September 09, 2009
The Best Excuse
As Josh Foust pointed out in the comments of the below post, the New York Times has some of the very best coverage of the war in Afghanistan because it employs smart, experienced journalists who take risks to travel around the country to see the war and the peoples of Afghanistan through a lens unfiltered by a public affairs officer. It's of little surprise, then, that the best and most disturbing article I have read on Afghanistan in the past few weeks was written by Dexter Filkins and Carlotta Gall:
KABUL, Afghanistan — Afghans loyal to President Hamid Karzai set up hundreds of fictitious polling sites where no one voted but where hundreds of thousands of ballots were still recorded toward the president’s re-election, according to senior Western and Afghan officials here.
The fake sites, as many as 800, existed only on paper, said a senior Western diplomat in Afghanistan, who spoke on the condition of anonymity because of the political delicacy of the vote. Local workers reported that hundreds, and in some cases thousands, of votes for Mr. Karzai in the election last month came from each of those places. That pattern was confirmed by another Western official based in Afghanistan.
“We think that about 15 percent of the polling sites never opened on Election Day,” the senior Western diplomat said. “But they still managed to report thousands of ballots for Karzai.”
Besides creating the fake sites, Mr. Karzai’s supporters also took over approximately 800 legitimate polling centers and used them to fraudulently report tens of thousands of additional ballots for Mr. Karzai, the officials said.
The result, the officials said, is that in some provinces, the pro-Karzai ballots may exceed the people who actually voted by a factor of 10. “We are talking about orders of magnitude,” the senior Western diplomat said.
The widening accounts of fraud pose a stark problem for the Obama administration, which has 68,000 American troops deployed here to help reverse gains by Taliban insurgents. American officials hoped that the election would help turn Afghans away from the Taliban by giving them a greater voice in government. Instead, the Obama administration now faces the prospect of having to defend an Afghan administration for the next five years that is widely seen as illegitimate.
“This was fraud en masse,” the Western diplomat said.
I think I have been pretty honest about the difficulties of the war in Afghanistan while at the same time making an argument for why we should continue and even intensify our efforts there. And I would like to think that -- for a blogger on counterinsurgency strategy and operations -- I have been pretty honest about the difficulty and limits of prosecuting counterinsurgency campaigns as a third party: to a large degree, your success is dependent upon what the host nation government does and fails to do.
In the next few days, I will post some thoughts on how the United States and its allies might adjust their strategy for Afghanistan based on the outcome of the Afghan elections. But as I have written, this really is the worst-case scenario: a small margin of victory for Karzai amidst widespread allegations of fraud. Prior to the election, this was considered to be the worst outcome for Afghanistan, the legitimacy of the Afghan government, and the international community.
When people look back on the Afghanistan war, this might be the moment when historians will judge we should have cut the cord on the Afghan government.

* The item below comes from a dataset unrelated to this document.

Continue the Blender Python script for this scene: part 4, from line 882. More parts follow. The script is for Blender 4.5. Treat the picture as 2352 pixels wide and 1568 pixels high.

If we believe Generals McChrystal and Petraeus, and we believe a counterinsurgency campaign to represent our best chance of success in Afghanistan, then we have a big problem. Because if we believe what we ourselves have learned about counterinsurgency campaigns, we understand that we cannot be successful in one if the host nation government is seen as increasingly illegitimate -- and that's what the Karzai government is.
Legitimacy, as Lipset writes, is a relative. Its root is the belief that existing institutions are those most appropriate for society. The deeply unpopular Taliban's form of government is not seen as being a better alternative to what the Afghans currently have. But the Afghans are both losing faith and looking for something else. The United States and its allies are blamed not just for keeping Karzai in power but also for the excesses of his government, his relatives, and local officials. And for those who are calling for a withdrawal from Afghanistan, this election presents the best possible excuse to do so.
Missing from that excuse alone, of course, is a discussion of how the United States and its allies will protect their interests -- or the costs of withdrawal. And that's why I do not see withdrawal as an option and will sketch out some alternatives before I leave on Friday for a three-week research trip. But there can be no question: these elections hurt the United States and its allies, Afghan and Western. We must have a clear answer for how we will respond to the challenge, or else the chorus for withdrawal will grow louder.